GOLETA — Jackson Burns opened the door to his Goleta home last week to be confronted by an unknown number of masked home-invasion robbers. Hours later, Burns, 18, was himself under arrest for conducting a large-scale marijuana growing operation in the house.
According to Santa Barbara County Sheriff’s Office spokesman Drew Sugars, the unusual turn of events began at approximately 10 p.m. last Thursday evening.
“The robbery suspects overpowered Burns, zip-tied his hands, covered his head with a towel and threw him into the living room,” Sugars said in a statement to the media.
The home invaders then made their way to the rear of the house where they discovered a 21-year-old male and robbed him of $30 cash.
Once the robbers fled the scene, Burns quickly called 911 and summoned law enforcement.
Upon arriving on the scene, sheriff’s deputies secured and cleared the residence to be sure that the suspects had indeed fled. In doing so, deputies discovered what Sugars described as a “sophisticated multi-stage marijuana cultivation operation, as well as other evidence indicative of illegal drug sales.”
Narcotics detectives were then called to the house, where they found four bedrooms equipped with marijuana growing equipment, scales, packaging, shipping supplies and a loaded shotgun.
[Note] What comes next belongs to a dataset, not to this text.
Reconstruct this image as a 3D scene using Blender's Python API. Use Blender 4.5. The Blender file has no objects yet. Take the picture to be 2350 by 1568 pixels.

The value of the paraphernalia is estimated at $15,000, while the street value of the marijuana crop in the house is estimated at $1.1 million.
Investigators soon learned that Burns was allegedly selling his “grow” for $3,200 per pound and shipping it to his home state of Georgia, a process that Sugars noted “does not conform to the rules of Proposition 215.”
Burns was booked into Santa Barbara County Jail on charges of cultivation of marijuana, possession of marijuana for sales, and narcotics trafficking while in possession of a firearm, with his bail set at $30,000.
The reported home invasion robbery suspects remain at large.